A sinistra i guai si presentano più facilmente perché si tende a voler fare più cose (non importa se buone o cattive, che dipende dai punti di vista), e quindi maggiori sono i motivi di scontro. La prova regina è rappresentata dai due Governi Prodi, caduti entrambi in due anni per motivi interni alla coalizione. Fa tenerezza che Romano Prodi, persona di altissimo livello, uno degli esponenti più rilevanti della politica dell’Italia repubblicana, continui a sostenere i campi larghissimi per “vincere”. Vincere che cosa, esattamente? La spesa pubblica illimitata a debito, con annessa inflazione, unita a una spruzzata di cultura woke antioccidentale? Infatti, gli elettori “di centro” (usiamo questa definizione semplicistica) non si riconoscono in questo schema: alcuni si arrendono al “voto utile” e scelgono direttamente il PD, qualcuno si rivolge a Forza Italia, altri non vanno a votare. In pochi votano le liste in cui stanno più o meno camuffati e nascosti i candidati “centristi”. Questo accade nonostante il fatto che dai politici di quell’area vengano spesso discorsi importanti e utili per disegnare il futuro sviluppo del Paese e dell’Europa. Ma non sei credibile se ai discorsi alti fai seguire comportamenti e scelte quotidiane che contraddicono quei discorsi.
"Regole del gioco" confuse e sbagliate
Il nodo resta comunque sempre lo stesso: le leggi elettorali. I problemi della politica discendono da molti fattori: il primo è la natura umana, e bisogna rassegnarsi. Il secondo sono le regole del gioco: se le regole sono confuse, contorte e sbagliate, non ci potrà essere buon gioco. Le leggi elettorali vigenti hanno lo scopo surrettizio di eleggere gli esecutivi, lasciando un simulacro di rappresentanza, assai indebolita. Con il premierato si toglierebbe anche la finzione, la rappresentanza sarebbe cancellata anche formalmente. Crediamo a Giorgia Meloni quando dice che il premierato è “la madre di tutte le riforme”. Lì non ci può essere mediazione: l’elezione diretta dell’esecutivo è per definizione la negazione della rappresentanza plurale. Le due curve si scontrano, una prevale, spesso di poco o pochissimo, e prende tutto. Gli altri, cioè la maggioranza dei cittadini, devono tacere perché “non hanno vinto”.
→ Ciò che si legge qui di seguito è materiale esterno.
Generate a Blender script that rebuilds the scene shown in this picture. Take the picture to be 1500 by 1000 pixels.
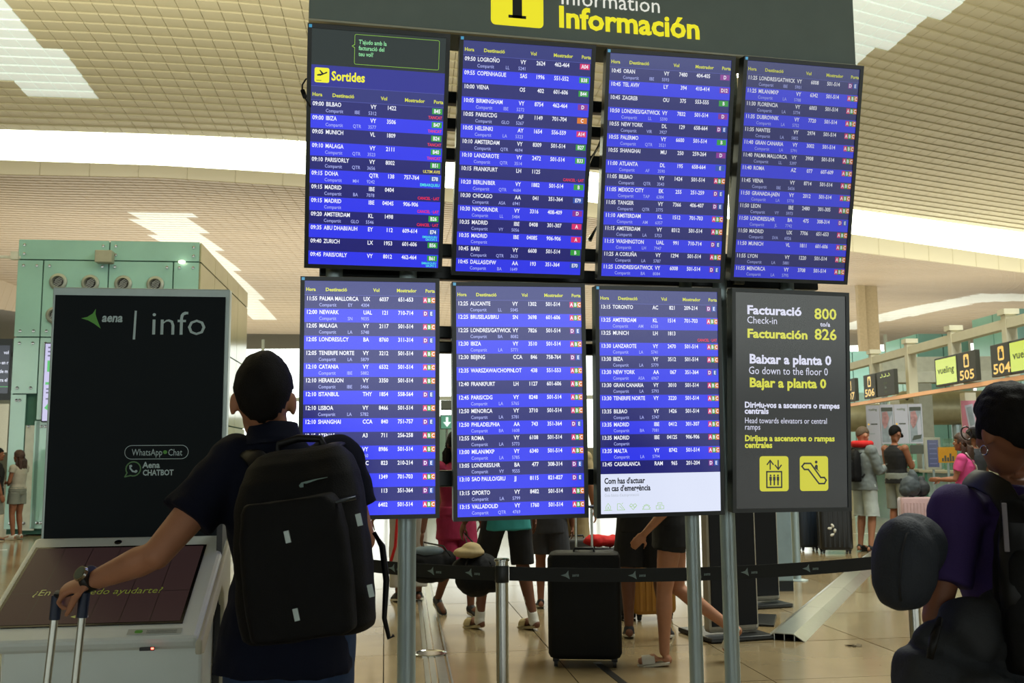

Occorre invece recuperare il concetto base: le elezioni servono per eleggere i rappresentanti del popolo, in modo che tutte le componenti della società e dei territori abbiano una voce e possano contribuire alle definizione delle politiche e alla formazione delle leggi. L’esecutivo sarà formato da quelle componenti che hanno raggiunto l’accordo per un sufficiente programma comune, che può cambiare nel tempo per il sopravvenire di diverse circostanze. La durata degli esecutivi non dipende dai sistemi istituzionali: Angela Merkel è stata per sedici anni cancelliere della Repubblica Federale di Germania, con un sistema parlamentare simile al nostro, perché ha interpretato autorevolmente il punto di sintesi della politica tedesca (ed europea). Senza bisogno di premierati.
L’impegno per far funzionare meglio la politica è una fatica immane, una corsa a ostacoli in salita. Sembra un discorso astratto, che non appassiona. Eppure è la base di tutto: le leggi e gli atti di governo li fanno gli eletti. Se non ci preoccupiamo di come sono scelti, e chi sono, i nostri rappresentanti, non avremo voce su nessun altro tema, che sia la salute o la scuola, il lavoro o le tasse, la sicurezza o i trasporti, la pace o la guerra. Non desistiamo. Non è detto che basti, ma la crisi della democrazia è evidente e va curata. Il primo passo consiste nel restituire all’elettore il voto libero, per consentirgli di scegliere il meglio, anziché costringerlo a scegliere il meno peggio.